August 28, 2023

Finnish fund Greencode launches with €40m for digital climate tech startups

Greencode is targeting solutions that can have an impact within the 10 year lifespan of the fund

Freya Pratty

3 min read

Time is running out to move the needle on carbon emissions. According to the latest report from the Intergovernmental Panel on Climate Change (IPCC), we’ll need to cut CO2 emissions by 43% by the end of this decade to keep warming within 1.5C.

That’s something that Terhi Vapola, founding partner of new Finnish VC firm Greencode Ventures, says a lot of venture capital investments fail to recognise. 

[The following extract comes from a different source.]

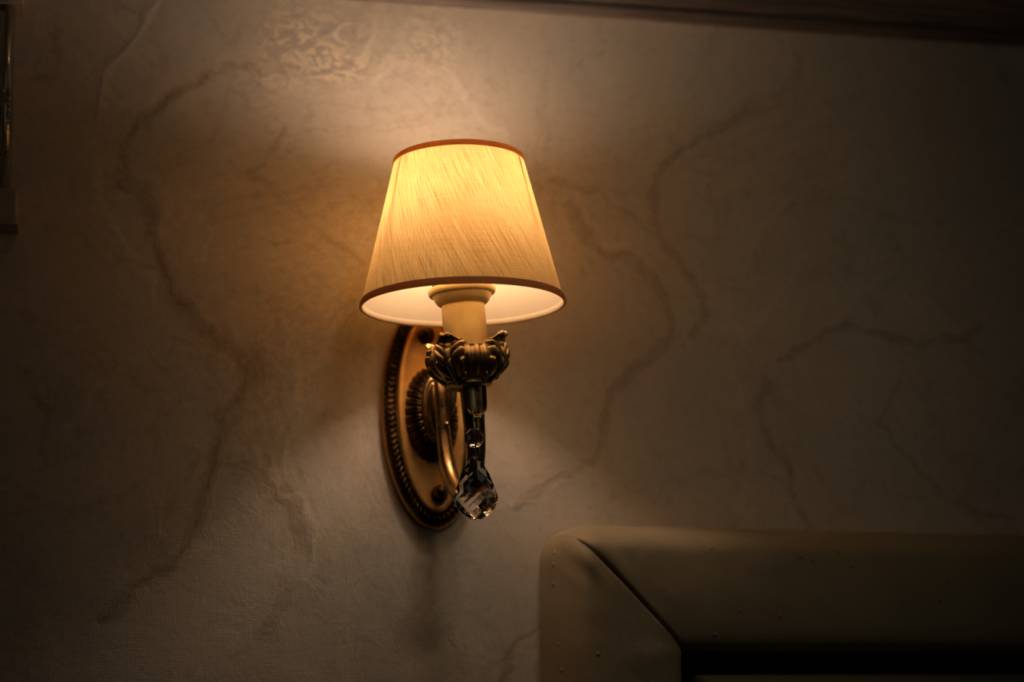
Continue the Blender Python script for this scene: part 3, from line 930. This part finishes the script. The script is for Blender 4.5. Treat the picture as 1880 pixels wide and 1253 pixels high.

“When you look at the VC ecosystem, we've seen a lot of European climate funds set up, but many of them are focusing on reduction potential by 2050,” she says. “Somebody ought to look at solutions, which we scale fast, so that we can work on the timeline that we have.”


Vapola is launching Greencode to do just that. It’s targeting solutions which it thinks can have an impact within the 10 year lifespan of the fund. 

It has closed €40m and is targeting a final close of €60-100m. Its LPs include Business Finland Venture Capital, Nordea Life Assurance Finland, Pohjola Insurance, OP Life Assurance Company, other institutional investors from the Nordics and family offices

The fund plans to write cheques up to €2m for seed and Series A rounds. It’ll back companies from Europe, with a particular focus on its home market, Finland. 

The Greencode team and thesis

Vapola previously founded Helen Ventures — the VC arm of Finnish energy firm Helen — and Greencode’s other founding partner Kaisa Hietala is an environmental scientist who’s gained a reputation for transforming industrial companies into more sustainable businesses. She worked with Finnish energy giant Neste to build its sustainable aviation fuel business (more on that debate here)

Greencode’s focus is digital climate tech startups. “We look at capital light, fast scalable business models, which tend to be digital but they can sometimes have hardware elements,” says Vapola.

The fund is looking to back digital and software solutions which help to optimise green alternatives in four areas: energy, mobility, the built environment and industry.

That could be things like B2B SaaS products to help optimise existing renewable energy infrastructure in wind farms or solar parks, Vapola says, or AI applications for environmental monitoring around flood and fire risks. 

Greencode’s first investment was into Supercritical, a carbon removal marketplace which secured a $13m Series A round in June this year. 

Vapola says she’d particularly like to see pitches from companies working on biodiversity accounting technologies — similar to the carbon accounting cohort aiming to track companies’ emissions, but now focused on their biodiversity impact too. 

Can digital businesses move the needle?

The extent to which software driven businesses can move the needle on climate change is an eternal debate in the climate tech world.


Many investors and climate activists are critical of “climate software” and argue that it is physical tech like fusion reactors, solar fields and wind turbines that we need. 

There is, however, a growing consensus that climate hardware will need software to run it — things like software to connect energy assets or sensors to monitor output in industries.

It’s an area VCs are turning their attention to. Alongside Greencode, Dutch VC SET Ventures is another fund focused on software businesses that can interact with hardware to bring climate gains.